### [Your task]
Write the material out again exactly as it stands.

### [Material for this exercise]
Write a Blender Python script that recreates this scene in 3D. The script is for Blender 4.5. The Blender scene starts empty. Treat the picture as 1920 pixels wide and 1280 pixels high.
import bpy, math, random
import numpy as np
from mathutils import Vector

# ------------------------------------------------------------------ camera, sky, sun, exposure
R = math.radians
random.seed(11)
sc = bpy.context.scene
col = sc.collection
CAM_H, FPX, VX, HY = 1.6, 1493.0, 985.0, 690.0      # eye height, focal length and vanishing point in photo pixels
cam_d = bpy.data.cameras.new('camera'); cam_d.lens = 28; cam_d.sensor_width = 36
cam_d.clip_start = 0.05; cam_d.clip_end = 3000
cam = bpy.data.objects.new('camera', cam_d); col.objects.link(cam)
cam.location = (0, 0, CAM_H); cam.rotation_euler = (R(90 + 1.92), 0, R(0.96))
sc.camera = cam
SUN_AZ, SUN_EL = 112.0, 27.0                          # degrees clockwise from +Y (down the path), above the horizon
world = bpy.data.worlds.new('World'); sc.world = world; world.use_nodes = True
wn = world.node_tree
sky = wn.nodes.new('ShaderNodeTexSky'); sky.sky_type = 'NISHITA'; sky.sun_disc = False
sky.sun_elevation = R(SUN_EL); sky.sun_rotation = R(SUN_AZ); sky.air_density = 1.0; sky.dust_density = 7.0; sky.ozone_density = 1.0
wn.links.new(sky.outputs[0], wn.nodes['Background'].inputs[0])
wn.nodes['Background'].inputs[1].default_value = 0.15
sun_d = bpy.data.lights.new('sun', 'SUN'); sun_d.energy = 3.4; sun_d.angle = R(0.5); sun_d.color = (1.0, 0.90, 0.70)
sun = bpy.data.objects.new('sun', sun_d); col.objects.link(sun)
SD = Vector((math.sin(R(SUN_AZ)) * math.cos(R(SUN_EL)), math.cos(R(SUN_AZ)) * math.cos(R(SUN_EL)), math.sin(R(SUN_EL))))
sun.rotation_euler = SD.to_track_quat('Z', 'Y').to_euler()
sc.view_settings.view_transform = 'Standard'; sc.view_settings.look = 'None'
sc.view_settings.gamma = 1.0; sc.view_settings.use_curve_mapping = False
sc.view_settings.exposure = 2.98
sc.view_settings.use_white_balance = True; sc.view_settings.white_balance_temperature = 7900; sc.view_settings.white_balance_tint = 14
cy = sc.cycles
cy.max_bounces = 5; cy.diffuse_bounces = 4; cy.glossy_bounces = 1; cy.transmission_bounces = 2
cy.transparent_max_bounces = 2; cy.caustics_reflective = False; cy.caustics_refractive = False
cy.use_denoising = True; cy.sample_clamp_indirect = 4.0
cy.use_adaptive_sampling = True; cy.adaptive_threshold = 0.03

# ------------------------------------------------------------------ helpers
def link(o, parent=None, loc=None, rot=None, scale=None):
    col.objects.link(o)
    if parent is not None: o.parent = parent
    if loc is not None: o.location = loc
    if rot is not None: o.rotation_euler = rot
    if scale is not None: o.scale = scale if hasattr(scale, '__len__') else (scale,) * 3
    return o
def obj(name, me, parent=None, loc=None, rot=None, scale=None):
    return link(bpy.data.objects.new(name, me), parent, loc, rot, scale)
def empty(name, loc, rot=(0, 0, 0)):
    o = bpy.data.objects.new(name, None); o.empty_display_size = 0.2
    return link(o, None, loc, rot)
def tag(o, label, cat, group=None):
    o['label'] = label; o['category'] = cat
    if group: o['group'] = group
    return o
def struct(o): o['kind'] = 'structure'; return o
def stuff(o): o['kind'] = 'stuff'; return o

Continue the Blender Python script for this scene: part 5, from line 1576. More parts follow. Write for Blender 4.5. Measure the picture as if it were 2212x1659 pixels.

### [Result of the task]
Write a Blender Python script that recreates this scene in 3D. The script is for Blender 4.5. The Blender scene starts empty. Treat the picture as 1920 pixels wide and 1280 pixels high.
import bpy, math, random
import numpy as np
from mathutils import Vector

# ------------------------------------------------------------------ camera, sky, sun, exposure
R = math.radians
random.seed(11)
sc = bpy.context.scene
col = sc.collection
CAM_H, FPX, VX, HY = 1.6, 1493.0, 985.0, 690.0      # eye height, focal length and vanishing point in photo pixels
cam_d = bpy.data.cameras.new('camera'); cam_d.lens = 28; cam_d.sensor_width = 36
cam_d.clip_start = 0.05; cam_d.clip_end = 3000
cam = bpy.data.objects.new('camera', cam_d); col.objects.link(cam)
cam.location = (0, 0, CAM_H); cam.rotation_euler = (R(90 + 1.92), 0, R(0.96))
sc.camera = cam
SUN_AZ, SUN_EL = 112.0, 27.0                          # degrees clockwise from +Y (down the path), above the horizon
world = bpy.data.worlds.new('World'); sc.world = world; world.use_nodes = True
wn = world.node_tree
sky = wn.nodes.new('ShaderNodeTexSky'); sky.sky_type = 'NISHITA'; sky.sun_disc = False
sky.sun_elevation = R(SUN_EL); sky.sun_rotation = R(SUN_AZ); sky.air_density = 1.0; sky.dust_density = 7.0; sky.ozone_density = 1.0
wn.links.new(sky.outputs[0], wn.nodes['Background'].inputs[0])
wn.nodes['Background'].inputs[1].default_value = 0.15
sun_d = bpy.data.lights.new('sun', 'SUN'); sun_d.energy = 3.4; sun_d.angle = R(0.5); sun_d.color = (1.0, 0.90, 0.70)
sun = bpy.data.objects.new('sun', sun_d); col.objects.link(sun)
SD = Vector((math.sin(R(SUN_AZ)) * math.cos(R(SUN_EL)), math.cos(R(SUN_AZ)) * math.cos(R(SUN_EL)), math.sin(R(SUN_EL))))
sun.rotation_euler = SD.to_track_quat('Z', 'Y').to_euler()
sc.view_settings.view_transform = 'Standard'; sc.view_settings.look = 'None'
sc.view_settings.gamma = 1.0; sc.view_settings.use_curve_mapping = False
sc.view_settings.exposure = 2.98
sc.view_settings.use_white_balance = True; sc.view_settings.white_balance_temperature = 7900; sc.view_settings.white_balance_tint = 14
cy = sc.cycles
cy.max_bounces = 5; cy.diffuse_bounces = 4; cy.glossy_bounces = 1; cy.transmission_bounces = 2
cy.transparent_max_bounces = 2; cy.caustics_reflective = False; cy.caustics_refractive = False
cy.use_denoising = True; cy.sample_clamp_indirect = 4.0
cy.use_adaptive_sampling = True; cy.adaptive_threshold = 0.03

# ------------------------------------------------------------------ helpers
def link(o, parent=None, loc=None, rot=None, scale=None):
    col.objects.link(o)
    if parent is not None: o.parent = parent
    if loc is not None: o.location = loc
    if rot is not None: o.rotation_euler = rot
    if scale is not None: o.scale = scale if hasattr(scale, '__len__') else (scale,) * 3
    return o
def obj(name, me, parent=None, loc=None, rot=None, scale=None):
    return link(bpy.data.objects.new(name, me), parent, loc, rot, scale)
def empty(name, loc, rot=(0, 0, 0)):
    o = bpy.data.objects.new(name, None); o.empty_display_size = 0.2
    return link(o, None, loc, rot)
def tag(o, label, cat, group=None):
    o['label'] = label; o['category'] = cat
    if group: o['group'] = group
    return o
def struct(o): o['kind'] = 'structure'; return o
def stuff(o): o['kind'] = 'stuff'; return o

Continue the Blender Python script for this scene: part 5, from line 1576. More parts follow. Write for Blender 4.5. Measure the picture as if it were 2212x1659 pixels.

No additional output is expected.